Entries taken from a collection:
******************************

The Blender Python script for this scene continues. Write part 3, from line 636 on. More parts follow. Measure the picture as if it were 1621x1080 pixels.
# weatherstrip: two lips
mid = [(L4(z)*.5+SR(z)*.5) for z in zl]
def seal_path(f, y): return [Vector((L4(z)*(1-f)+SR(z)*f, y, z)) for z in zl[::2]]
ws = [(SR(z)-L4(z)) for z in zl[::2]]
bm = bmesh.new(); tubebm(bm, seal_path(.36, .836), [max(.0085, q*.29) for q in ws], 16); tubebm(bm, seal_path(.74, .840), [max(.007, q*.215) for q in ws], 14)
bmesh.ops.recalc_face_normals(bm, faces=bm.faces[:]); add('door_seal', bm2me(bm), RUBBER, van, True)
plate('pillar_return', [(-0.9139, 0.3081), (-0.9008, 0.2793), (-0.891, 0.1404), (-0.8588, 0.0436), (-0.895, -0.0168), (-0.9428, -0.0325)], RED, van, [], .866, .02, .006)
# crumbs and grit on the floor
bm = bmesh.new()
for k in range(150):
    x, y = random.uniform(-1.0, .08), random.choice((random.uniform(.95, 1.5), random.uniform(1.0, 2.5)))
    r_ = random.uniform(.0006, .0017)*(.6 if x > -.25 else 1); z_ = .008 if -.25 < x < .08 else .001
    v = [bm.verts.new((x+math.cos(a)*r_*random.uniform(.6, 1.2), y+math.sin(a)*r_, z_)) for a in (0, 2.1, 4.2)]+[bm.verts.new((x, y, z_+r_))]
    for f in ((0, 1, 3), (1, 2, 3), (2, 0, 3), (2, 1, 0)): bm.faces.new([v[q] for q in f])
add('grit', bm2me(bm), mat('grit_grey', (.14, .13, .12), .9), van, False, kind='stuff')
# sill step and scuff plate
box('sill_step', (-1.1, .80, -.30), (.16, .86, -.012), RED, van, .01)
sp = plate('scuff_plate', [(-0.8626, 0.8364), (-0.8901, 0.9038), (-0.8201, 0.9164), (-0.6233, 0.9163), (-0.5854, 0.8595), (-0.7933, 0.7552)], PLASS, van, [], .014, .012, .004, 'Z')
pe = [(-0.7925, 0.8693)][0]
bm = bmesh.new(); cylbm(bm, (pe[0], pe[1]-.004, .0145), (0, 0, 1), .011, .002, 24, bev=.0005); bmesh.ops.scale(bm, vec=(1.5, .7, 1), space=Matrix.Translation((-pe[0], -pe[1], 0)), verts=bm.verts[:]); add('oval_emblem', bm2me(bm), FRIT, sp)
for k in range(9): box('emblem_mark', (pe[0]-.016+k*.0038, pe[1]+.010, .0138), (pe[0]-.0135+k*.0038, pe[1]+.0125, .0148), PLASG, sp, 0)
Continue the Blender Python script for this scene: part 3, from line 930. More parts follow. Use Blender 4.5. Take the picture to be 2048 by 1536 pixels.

******************************

## Task instructions
Restate the whole of the material exactly.

## Full response
The Blender Python script for this scene continues. Write part 3, from line 636 on. More parts follow. Measure the picture as if it were 1621x1080 pixels.
# weatherstrip: two lips
mid = [(L4(z)*.5+SR(z)*.5) for z in zl]
def seal_path(f, y): return [Vector((L4(z)*(1-f)+SR(z)*f, y, z)) for z in zl[::2]]
ws = [(SR(z)-L4(z)) for z in zl[::2]]
bm = bmesh.new(); tubebm(bm, seal_path(.36, .836), [max(.0085, q*.29) for q in ws], 16); tubebm(bm, seal_path(.74, .840), [max(.007, q*.215) for q in ws], 14)
bmesh.ops.recalc_face_normals(bm, faces=bm.faces[:]); add('door_seal', bm2me(bm), RUBBER, van, True)
plate('pillar_return', [(-0.9139, 0.3081), (-0.9008, 0.2793), (-0.891, 0.1404), (-0.8588, 0.0436), (-0.895, -0.0168), (-0.9428, -0.0325)], RED, van, [], .866, .02, .006)
# crumbs and grit on the floor
bm = bmesh.new()
for k in range(150):
    x, y = random.uniform(-1.0, .08), random.choice((random.uniform(.95, 1.5), random.uniform(1.0, 2.5)))
    r_ = random.uniform(.0006, .0017)*(.6 if x > -.25 else 1); z_ = .008 if -.25 < x < .08 else .001
    v = [bm.verts.new((x+math.cos(a)*r_*random.uniform(.6, 1.2), y+math.sin(a)*r_, z_)) for a in (0, 2.1, 4.2)]+[bm.verts.new((x, y, z_+r_))]
    for f in ((0, 1, 3), (1, 2, 3), (2, 0, 3), (2, 1, 0)): bm.faces.new([v[q] for q in f])
add('grit', bm2me(bm), mat('grit_grey', (.14, .13, .12), .9), van, False, kind='stuff')
# sill step and scuff plate
box('sill_step', (-1.1, .80, -.30), (.16, .86, -.012), RED, van, .01)
sp = plate('scuff_plate', [(-0.8626, 0.8364), (-0.8901, 0.9038), (-0.8201, 0.9164), (-0.6233, 0.9163), (-0.5854, 0.8595), (-0.7933, 0.7552)], PLASS, van, [], .014, .012, .004, 'Z')
pe = [(-0.7925, 0.8693)][0]
bm = bmesh.new(); cylbm(bm, (pe[0], pe[1]-.004, .0145), (0, 0, 1), .011, .002, 24, bev=.0005); bmesh.ops.scale(bm, vec=(1.5, .7, 1), space=Matrix.Translation((-pe[0], -pe[1], 0)), verts=bm.verts[:]); add('oval_emblem', bm2me(bm), FRIT, sp)
for k in range(9): box('emblem_mark', (pe[0]-.016+k*.0038, pe[1]+.010, .0138), (pe[0]-.0135+k*.0038, pe[1]+.0125, .0148), PLASG, sp, 0)
Continue the Blender Python script for this scene: part 3, from line 930. More parts follow. Use Blender 4.5. Take the picture to be 2048 by 1536 pixels.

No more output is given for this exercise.